Die von dem belangten Landesverwaltungsgericht vertretene Rechtsauffassung ist also insoweit zutreffend, als die Vollbeendigung des Vereins mangels Eintragung der Beendigung der Abwicklung noch nicht eingetreten ist. Daraus folgt, dass einzelne Vereinsmitglieder (noch) keine Beschwerde erheben können.
Die ehemaligen Mitglieder eines Vereins sind in ihrer Vereinsfreiheit nicht dadurch beschränkt, dass sie erst nach Vollbeendigung des aufgelösten Vereins Beschwerde erheben können. Für sie beginnt die Beschwerdefrist erst mit Veröffentlichung der Vollbeendigung des Vereins zu laufen, erst zu diesem Zeitpunkt ist das Verfahren zur Auflösung des Vereins vollständig abgeschlossen.

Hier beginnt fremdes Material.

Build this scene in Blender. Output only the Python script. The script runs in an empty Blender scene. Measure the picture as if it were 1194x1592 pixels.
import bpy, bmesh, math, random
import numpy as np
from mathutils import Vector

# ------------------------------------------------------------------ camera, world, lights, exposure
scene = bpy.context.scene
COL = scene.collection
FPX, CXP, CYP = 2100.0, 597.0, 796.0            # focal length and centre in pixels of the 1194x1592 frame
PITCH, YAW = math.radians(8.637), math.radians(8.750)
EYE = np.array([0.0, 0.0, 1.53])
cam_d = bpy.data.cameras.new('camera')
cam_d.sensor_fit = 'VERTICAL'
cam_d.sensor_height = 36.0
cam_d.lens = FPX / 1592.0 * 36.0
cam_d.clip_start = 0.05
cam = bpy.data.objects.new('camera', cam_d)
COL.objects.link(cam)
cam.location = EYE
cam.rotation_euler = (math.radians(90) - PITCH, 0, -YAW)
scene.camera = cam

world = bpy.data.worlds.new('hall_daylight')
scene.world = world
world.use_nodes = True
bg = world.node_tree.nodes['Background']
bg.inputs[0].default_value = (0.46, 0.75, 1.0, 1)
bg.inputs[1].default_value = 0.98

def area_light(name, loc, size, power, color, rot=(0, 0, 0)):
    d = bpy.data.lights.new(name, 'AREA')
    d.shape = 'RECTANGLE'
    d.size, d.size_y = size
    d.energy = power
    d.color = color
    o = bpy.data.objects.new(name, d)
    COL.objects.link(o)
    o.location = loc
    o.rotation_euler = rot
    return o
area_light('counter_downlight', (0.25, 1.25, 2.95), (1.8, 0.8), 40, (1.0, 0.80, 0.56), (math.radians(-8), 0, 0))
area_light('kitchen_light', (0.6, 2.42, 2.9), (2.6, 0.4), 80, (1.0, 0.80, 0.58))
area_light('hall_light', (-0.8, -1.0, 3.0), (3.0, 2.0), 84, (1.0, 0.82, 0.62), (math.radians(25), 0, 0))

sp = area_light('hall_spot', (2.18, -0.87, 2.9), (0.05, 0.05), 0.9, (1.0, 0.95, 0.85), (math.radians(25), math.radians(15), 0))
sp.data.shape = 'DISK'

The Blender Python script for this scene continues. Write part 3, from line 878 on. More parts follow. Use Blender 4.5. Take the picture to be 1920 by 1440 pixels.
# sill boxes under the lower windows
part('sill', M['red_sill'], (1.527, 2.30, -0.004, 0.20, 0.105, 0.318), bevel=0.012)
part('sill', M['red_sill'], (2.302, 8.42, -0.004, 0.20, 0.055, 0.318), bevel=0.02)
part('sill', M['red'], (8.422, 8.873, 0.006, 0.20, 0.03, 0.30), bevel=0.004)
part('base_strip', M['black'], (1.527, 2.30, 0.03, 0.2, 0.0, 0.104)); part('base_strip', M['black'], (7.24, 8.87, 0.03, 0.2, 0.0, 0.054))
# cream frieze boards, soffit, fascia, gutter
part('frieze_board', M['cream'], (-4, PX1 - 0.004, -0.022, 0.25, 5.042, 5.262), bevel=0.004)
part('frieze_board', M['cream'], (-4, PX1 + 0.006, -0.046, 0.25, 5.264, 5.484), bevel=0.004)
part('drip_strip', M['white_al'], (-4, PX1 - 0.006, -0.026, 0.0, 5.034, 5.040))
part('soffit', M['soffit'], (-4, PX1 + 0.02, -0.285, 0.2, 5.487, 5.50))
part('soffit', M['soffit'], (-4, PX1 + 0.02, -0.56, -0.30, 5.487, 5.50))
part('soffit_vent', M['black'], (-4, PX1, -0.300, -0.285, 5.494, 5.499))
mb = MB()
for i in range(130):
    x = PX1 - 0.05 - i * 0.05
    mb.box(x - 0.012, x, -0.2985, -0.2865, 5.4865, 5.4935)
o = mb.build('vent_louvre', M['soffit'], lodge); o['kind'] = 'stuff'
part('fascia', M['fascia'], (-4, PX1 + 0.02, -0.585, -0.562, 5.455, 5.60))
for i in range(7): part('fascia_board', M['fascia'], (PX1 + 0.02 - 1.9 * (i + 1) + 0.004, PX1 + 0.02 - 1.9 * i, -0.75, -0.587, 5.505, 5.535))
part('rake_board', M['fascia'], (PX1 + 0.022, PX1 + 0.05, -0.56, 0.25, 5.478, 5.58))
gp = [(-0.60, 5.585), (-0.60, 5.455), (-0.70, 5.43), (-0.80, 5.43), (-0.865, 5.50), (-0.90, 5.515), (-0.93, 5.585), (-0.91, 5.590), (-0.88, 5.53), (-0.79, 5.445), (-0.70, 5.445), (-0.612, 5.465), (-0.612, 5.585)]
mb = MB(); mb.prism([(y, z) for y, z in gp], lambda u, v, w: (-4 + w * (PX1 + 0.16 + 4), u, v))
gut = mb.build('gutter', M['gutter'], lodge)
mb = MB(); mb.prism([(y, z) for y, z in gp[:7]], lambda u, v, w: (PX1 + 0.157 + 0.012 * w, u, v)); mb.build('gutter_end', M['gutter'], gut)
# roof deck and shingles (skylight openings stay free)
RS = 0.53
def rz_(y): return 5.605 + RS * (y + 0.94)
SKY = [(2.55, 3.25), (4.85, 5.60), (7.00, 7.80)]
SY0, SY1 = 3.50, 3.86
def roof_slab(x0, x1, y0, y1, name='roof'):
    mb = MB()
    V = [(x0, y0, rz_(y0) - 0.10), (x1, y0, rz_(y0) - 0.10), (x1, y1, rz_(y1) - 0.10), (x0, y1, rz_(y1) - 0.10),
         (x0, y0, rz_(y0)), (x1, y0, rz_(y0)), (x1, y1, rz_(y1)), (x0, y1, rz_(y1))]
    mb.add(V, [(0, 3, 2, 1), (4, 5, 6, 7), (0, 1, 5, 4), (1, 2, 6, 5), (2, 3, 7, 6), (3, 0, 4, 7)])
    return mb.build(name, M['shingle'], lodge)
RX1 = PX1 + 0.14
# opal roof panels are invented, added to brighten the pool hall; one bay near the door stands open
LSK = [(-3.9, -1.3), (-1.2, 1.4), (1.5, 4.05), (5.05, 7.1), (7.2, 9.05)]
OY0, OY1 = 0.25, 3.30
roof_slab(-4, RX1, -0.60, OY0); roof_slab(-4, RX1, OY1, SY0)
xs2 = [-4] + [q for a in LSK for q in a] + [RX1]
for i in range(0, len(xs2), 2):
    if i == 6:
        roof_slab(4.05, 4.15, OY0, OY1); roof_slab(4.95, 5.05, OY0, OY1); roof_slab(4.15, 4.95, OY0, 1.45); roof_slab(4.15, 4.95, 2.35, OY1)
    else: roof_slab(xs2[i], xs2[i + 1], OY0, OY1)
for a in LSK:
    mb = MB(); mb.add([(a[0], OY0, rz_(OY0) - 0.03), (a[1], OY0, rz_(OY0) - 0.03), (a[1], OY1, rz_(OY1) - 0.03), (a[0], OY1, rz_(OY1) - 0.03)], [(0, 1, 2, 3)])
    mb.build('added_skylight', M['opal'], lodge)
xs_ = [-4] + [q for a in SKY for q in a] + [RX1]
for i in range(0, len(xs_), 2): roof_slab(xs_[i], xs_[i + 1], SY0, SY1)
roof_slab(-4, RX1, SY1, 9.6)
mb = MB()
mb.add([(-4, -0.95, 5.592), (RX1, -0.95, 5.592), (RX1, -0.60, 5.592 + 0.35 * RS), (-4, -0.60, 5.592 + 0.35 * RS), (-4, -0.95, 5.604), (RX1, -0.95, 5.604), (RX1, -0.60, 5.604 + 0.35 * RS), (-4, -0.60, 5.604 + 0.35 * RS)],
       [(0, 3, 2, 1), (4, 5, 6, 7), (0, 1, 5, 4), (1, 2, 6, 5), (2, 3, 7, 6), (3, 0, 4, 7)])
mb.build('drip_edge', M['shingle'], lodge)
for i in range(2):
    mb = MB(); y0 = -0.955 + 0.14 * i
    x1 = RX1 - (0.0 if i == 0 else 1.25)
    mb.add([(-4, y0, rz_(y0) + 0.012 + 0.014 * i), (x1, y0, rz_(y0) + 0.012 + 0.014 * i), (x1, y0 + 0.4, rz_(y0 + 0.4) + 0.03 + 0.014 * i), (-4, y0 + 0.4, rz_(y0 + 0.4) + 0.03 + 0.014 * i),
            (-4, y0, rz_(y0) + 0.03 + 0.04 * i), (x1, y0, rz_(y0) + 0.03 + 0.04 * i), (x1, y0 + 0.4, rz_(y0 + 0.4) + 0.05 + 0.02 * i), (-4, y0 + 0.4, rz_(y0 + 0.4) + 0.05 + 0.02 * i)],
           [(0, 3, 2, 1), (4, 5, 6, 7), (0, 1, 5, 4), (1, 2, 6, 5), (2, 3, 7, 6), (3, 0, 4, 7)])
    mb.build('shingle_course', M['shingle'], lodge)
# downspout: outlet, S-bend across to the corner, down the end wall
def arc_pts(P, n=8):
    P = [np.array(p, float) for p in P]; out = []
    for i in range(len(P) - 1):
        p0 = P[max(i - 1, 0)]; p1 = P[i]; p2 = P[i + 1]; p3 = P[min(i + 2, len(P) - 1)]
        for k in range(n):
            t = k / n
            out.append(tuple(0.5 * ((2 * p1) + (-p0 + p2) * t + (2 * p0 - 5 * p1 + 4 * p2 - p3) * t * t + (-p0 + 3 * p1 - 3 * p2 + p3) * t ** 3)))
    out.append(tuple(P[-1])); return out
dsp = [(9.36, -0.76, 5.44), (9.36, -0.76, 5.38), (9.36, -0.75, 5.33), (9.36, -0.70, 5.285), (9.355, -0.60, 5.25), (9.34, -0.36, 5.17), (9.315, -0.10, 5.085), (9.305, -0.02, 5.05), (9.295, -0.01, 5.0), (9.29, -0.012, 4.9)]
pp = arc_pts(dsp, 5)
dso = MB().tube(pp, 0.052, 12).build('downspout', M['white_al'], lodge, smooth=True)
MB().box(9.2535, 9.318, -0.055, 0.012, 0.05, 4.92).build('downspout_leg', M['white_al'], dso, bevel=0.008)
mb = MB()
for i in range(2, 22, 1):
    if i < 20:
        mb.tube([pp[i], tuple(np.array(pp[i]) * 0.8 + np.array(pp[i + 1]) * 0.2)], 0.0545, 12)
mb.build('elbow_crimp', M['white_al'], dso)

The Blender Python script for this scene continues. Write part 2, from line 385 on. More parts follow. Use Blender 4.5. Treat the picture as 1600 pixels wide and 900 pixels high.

Bedenken gegen die dem angefochtenen Beschluss zugrunde liegenden Rechtsvorschriften wurden nicht vorgebracht und sind – aus der Sicht des Beschwerdefalles – nicht entstanden.
IV. Ergebnis
1. Der beschwerdeführende Verein ist durch die Zurückweisung der Beschwerde durch das Landesverwaltungsgericht Vorarlberg nicht in seinem verfassungsgesetzlich gewährleisteten Recht auf Vereinsfreiheit verletzt worden.
Das Verfahren hat auch nicht ergeben, dass der beschwerdeführende Verein in von ihm nicht geltend gemachten verfassungsgesetzlich gewährleisteten Rechten verletzt wurde. Angesichts der Unbedenklichkeit der angewendeten Rechtsgrundlagen ist es auch ausgeschlossen, dass er in seinen Rechten wegen Anwendung einer rechtswidrigen generellen Norm verletzt wurde.
Insoweit die Beschwerde weitere Rechtswidrigkeiten behauptet, genügt es darauf hinzuweisen, dass der Verfassungsgerichtshof nicht zu prüfen hat, ob der angefochtene Beschluss in jeder Hinsicht dem Gesetz entspricht.
2. Die Beschwerde ist daher abzuweisen und gemäß Art 144 Abs 3 B VG antragsgemäß dem Verwaltungsgerichtshof abzutreten.
3. Diese Entscheidung konnte gemäß § 19 Abs 4 VfGG ohne mündliche Verhandlung in nichtöffentlicher Sitzung getroffen werden.